In the design of samples the emphasis was more on software exploration than simplicity. However the chosen approach is too complex and confusing and for educational reasons and to avoid errors,  the sample class could be simplified to a label and a feature vectorin the next iteration of the software.

public interface INetworkTraining<TSampleInfo> where TSampleInfo : ISampleInfo
{

  // - Training1() as sample uses default InitTraining1() which sets parameters
  // - Alternatively all parameters can be set and then use: InitTraining1=false; Training1(useInitTraining1)
  // - Training1() can also be overwritten in child class

  int nrMaxIterations { get; set; }
  int nrTrainingSamples { get; set; }

  ISampleSet<ISampleWithInfo<TSampleInfo>> learningSet { get; set; }
  ISampleSet<ISampleWithInfo<TSampleInfo>> testSet { get; set; }
  ISampleSet<ISampleWithInfo<TSampleInfo>> stopSet { get; set; }

  FeedForwardNetwork ffNet { get; set; }

  Training.QuickProp quickProp { get; set; }

  void ComputeGradient(ISampleSet<ISampleWithInfo<TSampleInfo>> learningSet, FeedForwardNetwork ffNet);

  int ComputeScoreSet(ISampleSet<ISampleWithInfo<TSampleInfo>> testSet, FeedForwardNetwork ffNet);

  double ComputeErrorOnSet(ISampleSet<ISampleWithInfo<TSampleInfo>> _Set, FeedForwardNetwork _ffNet);

  void AdaptWeightsUsingGradient();
  void AdaptWeightsGradientWithOptimalStepSize();

  //
  // Methods called (or overridden in child class) for training

  // refinement: stopTrainingAsap can be external set to stop training
  // does not work yet, UI blocks?, start training on other thread?
  bool stopTrainingAsap { get; set; }

  // virtual methods, can be overwritten in child class
  bool ContinueTraining(int iIter);
  bool ContinueTrainingWithStopSet(int iIter, int errorStopSet, int MaxIterationsNoImprovement = 100);

  void ReportEveryIteration();
  void ReportFinalResults();

  // For running sample use Training1()
  // Other possibility specify parameters first and then call Training1(false)
  // Otherwise define derived child class and redefine Training 1 etc.
  // ... or define your own network training module ;=)

   void InitTraining1();
   void Training1(bool useInitTraining1 = true);
}

public interface IQuickProp
{
    // Set nrWf, required!!
    int nrWf { get; set; }

    // Internal used variables in Step algorithm
    double[] dEdwOld { get; set; }
    double[] deltawOld { get; set; }

    double stepOld { get; set; }

     ...

    // Magic but crucial Quickprop training parameters
    // Note that the initial settings of weights (random size) is also crucial parameter
    double epsilon { get; set; }
    double mu { get; set; }
    double decay { get; set; }

    // double[] generalParameterSettings = new double[3] { 0.1, 1.0, 0.0001 };
    // //public double[] xorParameterSettings = new double[3] { 4.0, 2.25, 0.0001 };
    // //No epsilon sharing; normalisation to nr samples in Fahlman??:
    //double[] xorParameterSettings = new double[3] { 1.0, 2.25, 0.0 };


    double[] GetCurrentParameters();
    void SetCurrentParameters(double[] parameters);

    // GradientStep
    void WfAdaptFirstStep(ref double[] wf, double[] dEdwf, double gradStart = 0.1);
    void WfAdaptQuickPropStep(ref double[] wf, double[] dEdwf);
}

 

UtilDeepCloneCopy.cs and UtilGoldenSectionSearch1D.cs where added for a proof of concept of how to incorporate an optimal gradient step.

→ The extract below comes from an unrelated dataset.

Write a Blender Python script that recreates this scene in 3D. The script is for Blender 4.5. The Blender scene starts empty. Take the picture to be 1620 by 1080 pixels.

However the GoldenSectionSearch is probable not a correct implementation, I did not take time to understand the algorithm properly. Better is to use the Brent search algorithm.

 

• EntropieOutputNeuron. Sigmoid, linear derivative.
• FlatSpotOutputNeuron. Sigmoid, 0.1 + standard sigmoid derivative as described in Fahlman's report. At first sight that can be considered as a weighted sum of M.S.E. and entropy criterion.
• ArcTanhOutputNeuron. FlatspotNeuron, but non linear processing of the error by taking dedy=ArcTanh(dedy) as I understand from Fahlman's report. The ArcTanh on the derivative seems at first sight behave somewhat as the EntropieOutputNeuron, but combination of 0.1 + standard sigmoid derivative I do not understand that yet, although it might work.